• [Work to do]: Extract the full set of records that follows, word for word.

* start Given information *

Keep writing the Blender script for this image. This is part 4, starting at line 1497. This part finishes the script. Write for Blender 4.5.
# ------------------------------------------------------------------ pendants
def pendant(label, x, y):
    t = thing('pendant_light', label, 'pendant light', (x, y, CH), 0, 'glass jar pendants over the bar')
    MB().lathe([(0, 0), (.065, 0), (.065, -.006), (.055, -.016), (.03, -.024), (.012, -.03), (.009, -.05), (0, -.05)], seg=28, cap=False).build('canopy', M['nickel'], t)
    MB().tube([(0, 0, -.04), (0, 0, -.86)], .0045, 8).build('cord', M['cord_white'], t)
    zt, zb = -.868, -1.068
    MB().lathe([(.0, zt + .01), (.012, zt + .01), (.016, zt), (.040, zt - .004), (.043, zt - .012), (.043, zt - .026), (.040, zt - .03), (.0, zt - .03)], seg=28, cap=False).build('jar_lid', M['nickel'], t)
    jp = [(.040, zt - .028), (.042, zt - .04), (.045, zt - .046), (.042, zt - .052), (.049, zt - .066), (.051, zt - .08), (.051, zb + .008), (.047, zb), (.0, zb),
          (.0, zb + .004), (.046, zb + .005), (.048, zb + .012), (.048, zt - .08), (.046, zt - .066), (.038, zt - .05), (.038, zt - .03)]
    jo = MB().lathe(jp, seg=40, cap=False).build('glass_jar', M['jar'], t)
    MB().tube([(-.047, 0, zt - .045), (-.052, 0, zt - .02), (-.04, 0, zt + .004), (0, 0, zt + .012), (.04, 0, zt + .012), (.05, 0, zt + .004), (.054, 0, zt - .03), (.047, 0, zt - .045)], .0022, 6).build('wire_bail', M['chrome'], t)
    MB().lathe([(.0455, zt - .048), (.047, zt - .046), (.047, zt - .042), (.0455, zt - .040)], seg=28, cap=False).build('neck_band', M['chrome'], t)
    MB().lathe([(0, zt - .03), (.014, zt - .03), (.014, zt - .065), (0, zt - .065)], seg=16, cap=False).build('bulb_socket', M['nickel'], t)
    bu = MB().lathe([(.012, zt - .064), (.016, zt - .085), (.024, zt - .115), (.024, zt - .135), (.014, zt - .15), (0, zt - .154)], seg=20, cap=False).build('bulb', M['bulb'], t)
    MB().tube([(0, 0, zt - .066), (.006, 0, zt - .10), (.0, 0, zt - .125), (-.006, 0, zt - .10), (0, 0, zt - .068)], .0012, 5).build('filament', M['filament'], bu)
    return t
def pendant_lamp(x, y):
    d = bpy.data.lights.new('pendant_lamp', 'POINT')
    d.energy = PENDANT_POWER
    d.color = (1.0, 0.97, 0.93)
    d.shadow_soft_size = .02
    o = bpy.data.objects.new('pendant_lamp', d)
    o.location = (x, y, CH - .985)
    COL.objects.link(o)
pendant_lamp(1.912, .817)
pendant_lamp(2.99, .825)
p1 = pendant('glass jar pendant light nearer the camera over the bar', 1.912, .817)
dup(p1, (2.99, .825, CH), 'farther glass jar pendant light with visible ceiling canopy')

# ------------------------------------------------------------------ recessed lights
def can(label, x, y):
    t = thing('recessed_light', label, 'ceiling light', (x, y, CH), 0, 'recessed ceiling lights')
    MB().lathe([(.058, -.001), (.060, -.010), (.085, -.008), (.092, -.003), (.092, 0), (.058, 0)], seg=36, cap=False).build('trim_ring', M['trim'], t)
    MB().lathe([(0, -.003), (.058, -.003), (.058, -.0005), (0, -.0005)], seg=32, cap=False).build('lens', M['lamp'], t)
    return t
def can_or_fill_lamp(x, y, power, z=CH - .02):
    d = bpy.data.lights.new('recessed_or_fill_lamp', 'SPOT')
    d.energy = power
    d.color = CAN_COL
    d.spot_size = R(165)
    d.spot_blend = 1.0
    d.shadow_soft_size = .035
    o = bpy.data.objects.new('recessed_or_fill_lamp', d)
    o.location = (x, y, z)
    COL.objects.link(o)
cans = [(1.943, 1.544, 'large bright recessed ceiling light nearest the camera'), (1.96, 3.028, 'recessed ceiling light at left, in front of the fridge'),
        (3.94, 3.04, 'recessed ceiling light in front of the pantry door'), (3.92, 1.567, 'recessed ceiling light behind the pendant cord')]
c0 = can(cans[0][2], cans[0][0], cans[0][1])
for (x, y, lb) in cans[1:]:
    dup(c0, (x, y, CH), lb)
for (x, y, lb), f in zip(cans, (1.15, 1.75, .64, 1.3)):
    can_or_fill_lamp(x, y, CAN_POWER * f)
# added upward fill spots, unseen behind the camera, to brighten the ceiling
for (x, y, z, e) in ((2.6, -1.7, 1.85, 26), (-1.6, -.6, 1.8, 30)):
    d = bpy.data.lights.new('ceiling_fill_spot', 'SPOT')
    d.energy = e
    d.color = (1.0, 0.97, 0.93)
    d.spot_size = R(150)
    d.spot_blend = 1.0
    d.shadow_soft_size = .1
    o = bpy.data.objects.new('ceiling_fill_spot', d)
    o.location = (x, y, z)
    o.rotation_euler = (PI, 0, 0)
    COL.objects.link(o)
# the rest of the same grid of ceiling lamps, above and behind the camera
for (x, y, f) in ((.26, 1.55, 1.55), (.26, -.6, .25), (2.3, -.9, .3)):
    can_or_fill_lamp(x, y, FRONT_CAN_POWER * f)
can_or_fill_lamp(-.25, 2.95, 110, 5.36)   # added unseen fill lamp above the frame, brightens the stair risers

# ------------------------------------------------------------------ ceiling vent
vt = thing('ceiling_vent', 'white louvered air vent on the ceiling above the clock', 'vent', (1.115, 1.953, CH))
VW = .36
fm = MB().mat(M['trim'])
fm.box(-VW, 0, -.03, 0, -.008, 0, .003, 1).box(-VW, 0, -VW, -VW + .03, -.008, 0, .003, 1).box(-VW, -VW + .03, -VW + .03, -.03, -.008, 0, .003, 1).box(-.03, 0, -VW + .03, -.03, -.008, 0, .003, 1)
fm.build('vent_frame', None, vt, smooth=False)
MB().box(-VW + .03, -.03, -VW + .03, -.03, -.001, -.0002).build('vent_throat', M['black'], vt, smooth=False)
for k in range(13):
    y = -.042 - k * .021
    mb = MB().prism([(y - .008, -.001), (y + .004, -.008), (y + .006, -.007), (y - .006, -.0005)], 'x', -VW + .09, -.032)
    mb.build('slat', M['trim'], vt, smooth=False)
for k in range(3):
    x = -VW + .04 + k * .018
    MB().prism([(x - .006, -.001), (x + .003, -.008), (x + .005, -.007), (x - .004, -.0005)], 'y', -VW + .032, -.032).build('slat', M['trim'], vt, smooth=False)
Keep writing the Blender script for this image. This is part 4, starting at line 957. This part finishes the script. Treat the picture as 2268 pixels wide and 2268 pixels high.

* end Given information *

• [Written answer]:
Keep writing the Blender script for this image. This is part 4, starting at line 1497. This part finishes the script. Write for Blender 4.5.
# ------------------------------------------------------------------ pendants
def pendant(label, x, y):
    t = thing('pendant_light', label, 'pendant light', (x, y, CH), 0, 'glass jar pendants over the bar')
    MB().lathe([(0, 0), (.065, 0), (.065, -.006), (.055, -.016), (.03, -.024), (.012, -.03), (.009, -.05), (0, -.05)], seg=28, cap=False).build('canopy', M['nickel'], t)
    MB().tube([(0, 0, -.04), (0, 0, -.86)], .0045, 8).build('cord', M['cord_white'], t)
    zt, zb = -.868, -1.068
    MB().lathe([(.0, zt + .01), (.012, zt + .01), (.016, zt), (.040, zt - .004), (.043, zt - .012), (.043, zt - .026), (.040, zt - .03), (.0, zt - .03)], seg=28, cap=False).build('jar_lid', M['nickel'], t)
    jp = [(.040, zt - .028), (.042, zt - .04), (.045, zt - .046), (.042, zt - .052), (.049, zt - .066), (.051, zt - .08), (.051, zb + .008), (.047, zb), (.0, zb),
          (.0, zb + .004), (.046, zb + .005), (.048, zb + .012), (.048, zt - .08), (.046, zt - .066), (.038, zt - .05), (.038, zt - .03)]
    jo = MB().lathe(jp, seg=40, cap=False).build('glass_jar', M['jar'], t)
    MB().tube([(-.047, 0, zt - .045), (-.052, 0, zt - .02), (-.04, 0, zt + .004), (0, 0, zt + .012), (.04, 0, zt + .012), (.05, 0, zt + .004), (.054, 0, zt - .03), (.047, 0, zt - .045)], .0022, 6).build('wire_bail', M['chrome'], t)
    MB().lathe([(.0455, zt - .048), (.047, zt - .046), (.047, zt - .042), (.0455, zt - .040)], seg=28, cap=False).build('neck_band', M['chrome'], t)
    MB().lathe([(0, zt - .03), (.014, zt - .03), (.014, zt - .065), (0, zt - .065)], seg=16, cap=False).build('bulb_socket', M['nickel'], t)
    bu = MB().lathe([(.012, zt - .064), (.016, zt - .085), (.024, zt - .115), (.024, zt - .135), (.014, zt - .15), (0, zt - .154)], seg=20, cap=False).build('bulb', M['bulb'], t)
    MB().tube([(0, 0, zt - .066), (.006, 0, zt - .10), (.0, 0, zt - .125), (-.006, 0, zt - .10), (0, 0, zt - .068)], .0012, 5).build('filament', M['filament'], bu)
    return t
def pendant_lamp(x, y):
    d = bpy.data.lights.new('pendant_lamp', 'POINT')
    d.energy = PENDANT_POWER
    d.color = (1.0, 0.97, 0.93)
    d.shadow_soft_size = .02
    o = bpy.data.objects.new('pendant_lamp', d)
    o.location = (x, y, CH - .985)
    COL.objects.link(o)
pendant_lamp(1.912, .817)
pendant_lamp(2.99, .825)
p1 = pendant('glass jar pendant light nearer the camera over the bar', 1.912, .817)
dup(p1, (2.99, .825, CH), 'farther glass jar pendant light with visible ceiling canopy')

# ------------------------------------------------------------------ recessed lights
def can(label, x, y):
    t = thing('recessed_light', label, 'ceiling light', (x, y, CH), 0, 'recessed ceiling lights')
    MB().lathe([(.058, -.001), (.060, -.010), (.085, -.008), (.092, -.003), (.092, 0), (.058, 0)], seg=36, cap=False).build('trim_ring', M['trim'], t)
    MB().lathe([(0, -.003), (.058, -.003), (.058, -.0005), (0, -.0005)], seg=32, cap=False).build('lens', M['lamp'], t)
    return t
def can_or_fill_lamp(x, y, power, z=CH - .02):
    d = bpy.data.lights.new('recessed_or_fill_lamp', 'SPOT')
    d.energy = power
    d.color = CAN_COL
    d.spot_size = R(165)
    d.spot_blend = 1.0
    d.shadow_soft_size = .035
    o = bpy.data.objects.new('recessed_or_fill_lamp', d)
    o.location = (x, y, z)
    COL.objects.link(o)
cans = [(1.943, 1.544, 'large bright recessed ceiling light nearest the camera'), (1.96, 3.028, 'recessed ceiling light at left, in front of the fridge'),
        (3.94, 3.04, 'recessed ceiling light in front of the pantry door'), (3.92, 1.567, 'recessed ceiling light behind the pendant cord')]
c0 = can(cans[0][2], cans[0][0], cans[0][1])
for (x, y, lb) in cans[1:]:
    dup(c0, (x, y, CH), lb)
for (x, y, lb), f in zip(cans, (1.15, 1.75, .64, 1.3)):
    can_or_fill_lamp(x, y, CAN_POWER * f)
# added upward fill spots, unseen behind the camera, to brighten the ceiling
for (x, y, z, e) in ((2.6, -1.7, 1.85, 26), (-1.6, -.6, 1.8, 30)):
    d = bpy.data.lights.new('ceiling_fill_spot', 'SPOT')
    d.energy = e
    d.color = (1.0, 0.97, 0.93)
    d.spot_size = R(150)
    d.spot_blend = 1.0
    d.shadow_soft_size = .1
    o = bpy.data.objects.new('ceiling_fill_spot', d)
    o.location = (x, y, z)
    o.rotation_euler = (PI, 0, 0)
    COL.objects.link(o)
# the rest of the same grid of ceiling lamps, above and behind the camera
for (x, y, f) in ((.26, 1.55, 1.55), (.26, -.6, .25), (2.3, -.9, .3)):
    can_or_fill_lamp(x, y, FRONT_CAN_POWER * f)
can_or_fill_lamp(-.25, 2.95, 110, 5.36)   # added unseen fill lamp above the frame, brightens the stair risers

# ------------------------------------------------------------------ ceiling vent
vt = thing('ceiling_vent', 'white louvered air vent on the ceiling above the clock', 'vent', (1.115, 1.953, CH))
VW = .36
fm = MB().mat(M['trim'])
fm.box(-VW, 0, -.03, 0, -.008, 0, .003, 1).box(-VW, 0, -VW, -VW + .03, -.008, 0, .003, 1).box(-VW, -VW + .03, -VW + .03, -.03, -.008, 0, .003, 1).box(-.03, 0, -VW + .03, -.03, -.008, 0, .003, 1)
fm.build('vent_frame', None, vt, smooth=False)
MB().box(-VW + .03, -.03, -VW + .03, -.03, -.001, -.0002).build('vent_throat', M['black'], vt, smooth=False)
for k in range(13):
    y = -.042 - k * .021
    mb = MB().prism([(y - .008, -.001), (y + .004, -.008), (y + .006, -.007), (y - .006, -.0005)], 'x', -VW + .09, -.032)
    mb.build('slat', M['trim'], vt, smooth=False)
for k in range(3):
    x = -VW + .04 + k * .018
    MB().prism([(x - .006, -.001), (x + .003, -.008), (x + .005, -.007), (x - .004, -.0005)], 'y', -VW + .032, -.032).build('slat', M['trim'], vt, smooth=False)
Keep writing the Blender script for this image. This is part 4, starting at line 957. This part finishes the script. Treat the picture as 2268 pixels wide and 2268 pixels high.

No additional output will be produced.